• **Problem**: The lines to extract run from the first line of the material below to the line containing "0.6, M_KEY, keypad)", both included; leave the pictures behind.

• **Material provided**:
##############################
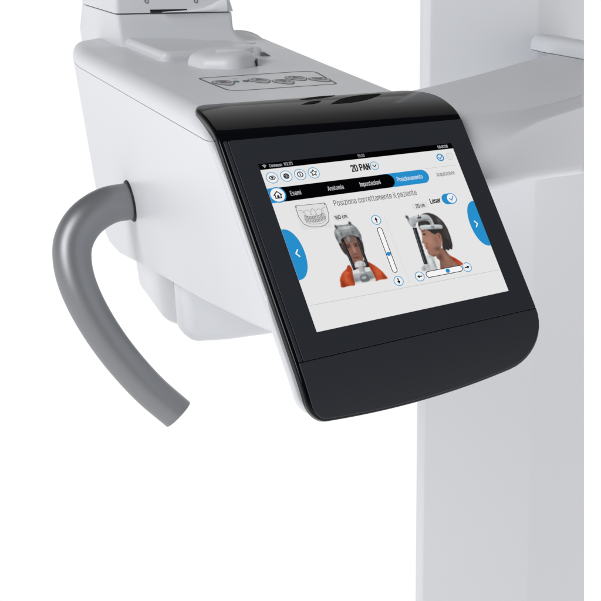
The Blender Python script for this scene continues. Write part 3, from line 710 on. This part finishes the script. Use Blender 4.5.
UP = [(-5, -3), (5, -3), (0, 8)]; DN = [(-5, 4), (0, -8), (5, 4)]; SQ = [(-4, -6), (4, -6), (4, 6), (-4, 6)]
key(-52.0, 296, -math.pi / 2, SQ)
key(-9.0, 296, -math.pi / 2, UP)
key(13.0, 277, -math.pi / 2, DN)
key(37.5, 297, -math.pi / 2, UP)
key(59.0, 277, -math.pi / 2, DN)
for (cx, cy, m) in ((-36.4, 296, M_LED), (-25.2, 296, M_KEYD)):
    flat('indicator_light', [(cx + 3.2 * math.cos(a * math.pi / 8), cy + 4.6 * math.sin(a * math.pi / 8)) for a in range(16)], ZD + 0.8, 1.2, m, keypad)
flat('indicator_mark', [(-34, 318), (-26, 318.6), (-26, 321), (-34, 320.4)], ZD + 0.3, 0.6, M_KEY, keypad)

# smooth raised lever cover on the deck
hp = round_poly([(-42, 466), (-38, 420), (2, 391), (34, 417), (60, 486), (-8, 512)], [18, 18, 26, 3, 16, 30], 8)
verts, faces = [], []
cx = sum(p.x for p in hp) / len(hp); cy = sum(p.y for p in hp) / len(hp)
lv = [(1.0, -1), (0.995, 2), (0.965, 7), (0.91, 11.5), (0.83, 14.4), (0.70, 15.8), (0.45, 16.4), (0.2, 16.6)]
nn = len(hp)
for j, (q, h) in enumerate(lv):
    for p in hp:
        x = cx + (p.x - cx) * q; y = cy + (p.y - cy) * q
        right = max(0, min(1, (p.x - 20) / 16)) * max(0, min(1, (480 - p.y) / 30))       # right end is cut steep
        x += (p.x - x) * 0.75 * right * (1 - j / 9)
        k = 0.86 + 0.28 * max(0, min(1, (x + 45) / 60))
        verts.append(Vector((x, y, ZD + h * k)))
    if j: faces += [((j - 1) * nn + i, (j - 1) * nn + (i + 1) % nn, j * nn + (i + 1) % nn, j * nn + i) for i in range(nn)]
faces.append(tuple(range((len(lv) - 1) * nn, len(lv) * nn)))
hump = link('lever_cover', verts, faces, M_WHITE, console, B, None, 60)
flat('cover_gap_or_shade', [(33.6, 414.5), (36.2, 417.2), (44, 437), (41.4, 437.6)], ZD + 7.0, 7.4, M_DARK, hump)
# curved upper leaf of the lever
leafp = catmull([Vector(p) for p in ((-14, 430, 0), (8, 452, 0), (34, 468, 0), (46, 470, 0), (47, 456, 0), (40, 436, 0), (20, 424, 0), (-14, 430, 0))], 5)[:-1]
nn = len(leafp); verts = []; faces = []
lcx = sum(p.x for p in leafp) / nn; lcy = sum(p.y for p in leafp) / nn
for j, (q, h) in enumerate(((1, 13.5), (0.985, 18.0), (0.93, 19.8), (0.6, 20.8), (0.25, 21.0))):
    verts += [Vector((lcx + (p.x - lcx) * q, lcy + (p.y - lcy) * q, ZD + h + 1.0)) for p in leafp]
    if j: faces += [((j - 1) * nn + i, (j - 1) * nn + (i + 1) % nn, j * nn + (i + 1) % nn, j * nn + i) for i in range(nn)]
faces.append(tuple(range(4 * nn, 5 * nn)))
link('lever_leaf', verts, faces, M_WHITE, hump, B, None, 60)

# ------------------------------------------------------------------ gantry foot and head at the back of the deck
fl = round_poly([(-63, 503), (83, 515), (114, 655), (124, 720), (120, 880), (-62, 880)], [14, 16, 40, 30, 20, 20], 8)
def flange_map(p, a):
    t = max(0, min(1, (p.x - 60) / 52)) * max(0, min(1, (p.y - 525) / 90)); t = t * t * (3 - 2 * t)
    return Vector((p.x + 6 * t, p.y, a - t * max(0, a - 98) * 0.92))
for y_ in (0,):
    bm = slab(resample(fl, 6), 92, 112, 0.5, 8, flange_map, 6)
flange = bm_link('gantry_flange', bm, M_WHITE, console, B, 40)
link('flange_shade', [Vector(v) for v in ((80, 513, 99.5), (92, 512, 99.5), (92, 512, 100.5), (83, 514, 105.5), (80, 513, 104.6), (86, 522, 99.5), (92, 514, 99.5), (86, 522, 105))],
     [(0, 1, 2, 3, 4), (1, 6, 2), (2, 6, 7, 3), (0, 5, 6, 1), (0, 4, 7, 5), (5, 7, 6), (3, 7, 4)], M_SHADE, flange, B, None, 0)  # dark wedge standing in for the shadow beside the flange
# block foot: front face at y = 700 with concave fillet at its right and front
def lean(y, z):      # the rear of the gantry leans forward going up
    return max(0, min(z, 205) - 92) * 1.35 * max(0, min(1, (y - 800) / 235)) if y > 800 else 0
def block(name, z0, z1, r_front, fillet, extra_bevel=0.8):
    base = [(-69.5, 700), (107.5, 700), (110, 980), (-52, 1050), (-63, 1035), (-69.5, 962)]
    pl = round_poly(base, [7, 7, 20, 12, 12, 6], 8)
    levels = []
    if fillet:
        levels.append((40, 1.0))
        for k in range(9):
            a = k / 8 * math.pi / 2
            levels.append((z0 + 24 * (1 - math.cos(a)) , 1 - math.sin(a)))
    else: levels.append((z0, 0))
    levels += [(z1 - extra_bevel, 0), (z1, -extra_bevel / 26)]
    verts, faces = [], []; nn = len(pl)
    inn = inward(pl)
    for j, (z, e) in enumerate(levels):
        for p, m in zip(pl, inn):
            wdt = 26 * max(0, -m.x) + 22 * max(0, m.y) * max(0, min(1, (p.x + 66) / 60)) if (m.x < -0.02 or m.y > 0.02) else 0
            if e < 0: wdt = 26
            q = p - m * (wdt * e); verts.append(Vector((q.x, q.y - lean(q.y, z), z)))
        if j: faces += [((j - 1) * nn + i, (j - 1) * nn + (i + 1) % nn, j * nn + (i + 1) % nn, j * nn + i) for i in range(nn)]
    faces.append(tuple(range(nn))); faces.append(tuple(range((len(levels) - 1) * nn, len(levels) * nn)))
    return link(name, verts, faces, M_WHITE, console, B, None, 40)
block('gantry_foot', 101, 143.4, 0, True)
pl = round_poly([(-70.5, 699), (110, 699), (112, 980), (-52, 1052), (-63.5, 1036), (-70.5, 962)], [7, 7, 20, 12, 12, 6], 8)
bm = slab(pl, 145.0, 330, 0.8, 4, lambda p, a: Vector((p.x + (-(a - 145) * 0.25 if p.x > 40 else (a - 145) * 0.10), p.y - lean(p.y, a), a)), 3)
head = bm_link('gantry_head', bm, M_WHITE, console, B, 40)
pl2 = round_poly([(-67, 702.5), (105, 702.5), (106, 975), (-52, 1040), (-61, 1030), (-67, 962)], 6, 6)
bm = slab(pl2, 140, 150, 0.2, 0.2, lambda p, a: Vector((p.x, p.y - lean(p.y, a), a)), 2)
bm_link('head_gasket', bm, M_LINE, console, B, 40)
# dark slot with a sweeping lip on the head's front, its highlight painted as whiter lacquer
link('slot', [Vector(v) for v in ((-19.5, 698.6, 145.2), (36, 698.6, 145.2), (36, 698.6, 149.6), (-19.5, 698.6, 149.6), (-19.5, 704, 145.2), (36, 704, 145.2), (36, 704, 149.6), (-19.5, 704, 149.6))],
     [(0, 1, 2, 3), (0, 1, 5, 4), (3, 2, 6, 7), (1, 2, 6, 5), (0, 3, 7, 4)], M_DARK, head, B, None, 0)
lipc = [(-2, 146.0, 1.2), (20, 146.6, 2.2), (42, 147.4, 2.9), (60, 149.0, 3.9), (74, 153.0, 6.2), (86, 157.4, 8.6), (98, 161.5, 11.5)]
verts, faces = [], []
for x, zc, h in lipc:
    z0 = 145.3; z1 = zc + h * 0.35
    for y, z in ((699.4, z0), (695.8, z0 + 0.3), (694.0, z0 + (z1 - z0) * 0.35), (694.8, z0 + (z1 - z0) * 0.75), (699.4, z1)): verts.append(Vector((x, y, z)))
for i in range(len(lipc) - 1):
    for k in range(4): faces.append((i * 5 + k, i * 5 + k + 1, (i + 1) * 5 + k + 1, (i + 1) * 5 + k))
faces += [(0, 1, 2, 3, 4), tuple(len(verts) - 5 + k for k in range(5))]
link('slot_lip', verts, faces, M_COLUMN, head, B, None, 50)
for cx, cz in ((-23, 161.0), (51, 160.4)):
    verts = [Vector((cx + 3.0 * math.cos(a * math.pi / 8), 698.3, cz + 3.0 * math.sin(a * math.pi / 8))) for a in range(16)] + \
            [Vector((cx + 2.1 * math.cos(a * math.pi / 8), 698.3, cz + 2.1 * math.sin(a * math.pi / 8))) for a in range(16)] + \
            [Vector((cx + 3.0 * math.cos(a * math.pi / 8), 699.5, cz + 3.0 * math.sin(a * math.pi / 8))) for a in range(16)]
    faces = [(i, (i + 1) % 16, 16 + (i + 1) % 16, 16 + i) for i in range(16)] + [(i, (i + 1) % 16, 32 + (i + 1) % 16, 32 + i) for i in range(16)]
    link('screw_cap', verts, faces, M_KEYD, head, B)

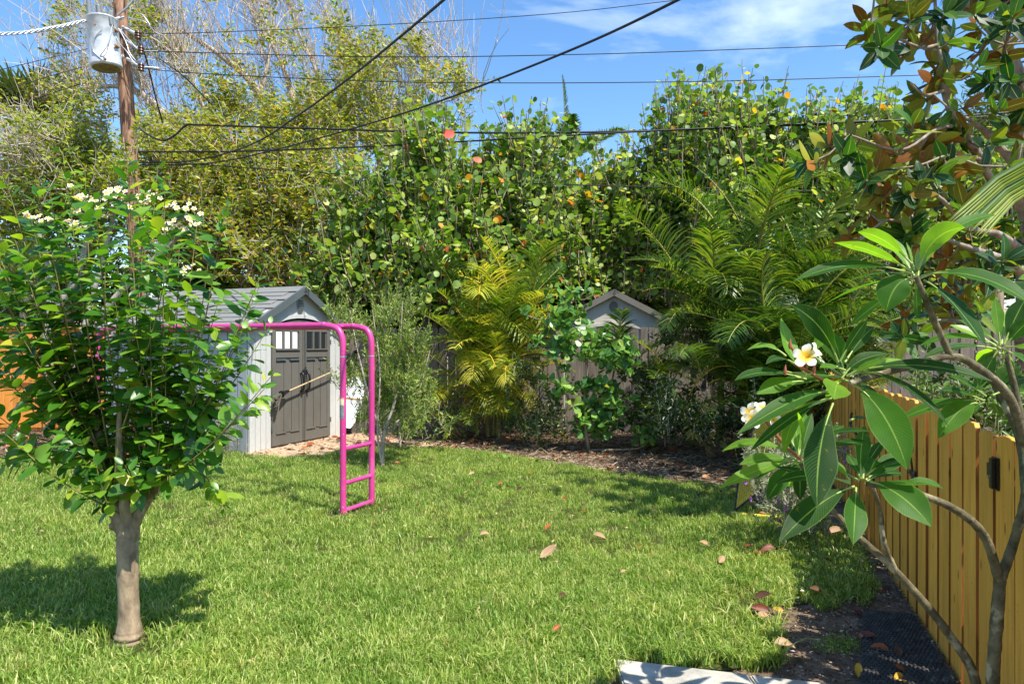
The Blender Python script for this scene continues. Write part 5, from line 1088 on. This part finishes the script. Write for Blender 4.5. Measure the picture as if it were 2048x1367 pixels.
# ---------------- magnolia
mag_b = bark('magnolia_bark', (112, 98, 84), (168, 154, 138), 16)
mg_l = leafm('magnolia_leaf', [(0, (16, 52, 22)), (.5, (28, 74, 30)), (.85, (60, 104, 36)), (1, (128, 140, 36))], .25, .46, .35, back=[(0, (136, 78, 30)), (.35, (158, 100, 38)), (.6, (128, 122, 42)), (1, (168, 164, 62))], veins=2, tboost=2.6, rib=(150, 160, 70))
mg = thing('magnolia_tree', 'magnolia with glossy dark leaves rusty underneath, upper right beyond the fence', 'tree', P(2110, 1043, 6))
ml = [[(2110, 1043, 6, .11), (2095, 700, 6, .10), (2068, 480, 6, .085), (2040, 400, 6, .06), (1985, 362, 5.8, .034), (1962, 318, 5.7, .034), (1915, 250, 5.6, .036), (1892, 185, 5.5, .032), (1886, 130, 5.5, .026), (1875, 90, 5.5, .016), (1870, 0, 5.5, .012)],
      [(2060, 440, 6, .06), (2030, 335, 6, .04), (1985, 280, 6, .03), (1940, 240, 5.8, .016), (1905, 232, 5.6, .01)], [(2085, 520, 6, .06), (2070, 280, 6.2, .06), (2030, 130, 6.3, .056), (1990, 66, 6.3, .05), (1950, 22, 6.3, .04), (1910, -30, 6.3, .03)],
      [(2068, 520, 6, .04), (2000, 470, 5.6, .03), (1935, 455, 5.4, .02), (1885, 400, 5.2, .016), (1840, 378, 5.2, .01), (1795, 370, 5.2, .007)], [(2068, 560, 6, .05), (2010, 520, 5.6, .034), (1950, 500, 5.4, .026), (1870, 470, 5.4, .014), (1780, 440, 5.4, .01), (1720, 480, 5.4, .007)],
      [(1875, 90, 5.5, .014), (1840, 95, 5.4, .012), (1780, 70, 5.3, .009), (1740, 62, 5.3, .006)], [(1892, 180, 5.5, .016), (1850, 190, 5.4, .01), (1820, 165, 5.4, .007)], [(1915, 250, 5.6, .018), (1870, 260, 5.3, .012), (1800, 300, 5.2, .01), (1700, 270, 5.2, .007)], [(1962, 318, 5.7, .016), (1900, 310, 5.3, .011), (1840, 330, 5.2, .008), (1770, 340, 5.2, .006)],
      [(2030, 335, 6, .03), (2050, 200, 5.8, .02), (2020, 140, 5.6, .012), (2010, 90, 5.6, .008)], [(2070, 600, 6, .03), (1960, 640, 5.7, .02), (1880, 640, 5.6, .012), (1820, 650, 5.6, .007)]]
an = []
for L2 in ml: _, a = limb(mg, mag_b, L2, 'branch' if L2[0][1] != 1043 else 'trunk', 9, .04); an.append(a[len(a)//3:, :3])
an = np.vstack(an)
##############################
• **Answer below**:
The Blender Python script for this scene continues. Write part 3, from line 710 on. This part finishes the script. Use Blender 4.5.
UP = [(-5, -3), (5, -3), (0, 8)]; DN = [(-5, 4), (0, -8), (5, 4)]; SQ = [(-4, -6), (4, -6), (4, 6), (-4, 6)]
key(-52.0, 296, -math.pi / 2, SQ)
key(-9.0, 296, -math.pi / 2, UP)
key(13.0, 277, -math.pi / 2, DN)
key(37.5, 297, -math.pi / 2, UP)
key(59.0, 277, -math.pi / 2, DN)
for (cx, cy, m) in ((-36.4, 296, M_LED), (-25.2, 296, M_KEYD)):
    flat('indicator_light', [(cx + 3.2 * math.cos(a * math.pi / 8), cy + 4.6 * math.sin(a * math.pi / 8)) for a in range(16)], ZD + 0.8, 1.2, m, keypad)
flat('indicator_mark', [(-34, 318), (-26, 318.6), (-26, 321), (-34, 320.4)], ZD + 0.3, 0.6, M_KEY, keypad)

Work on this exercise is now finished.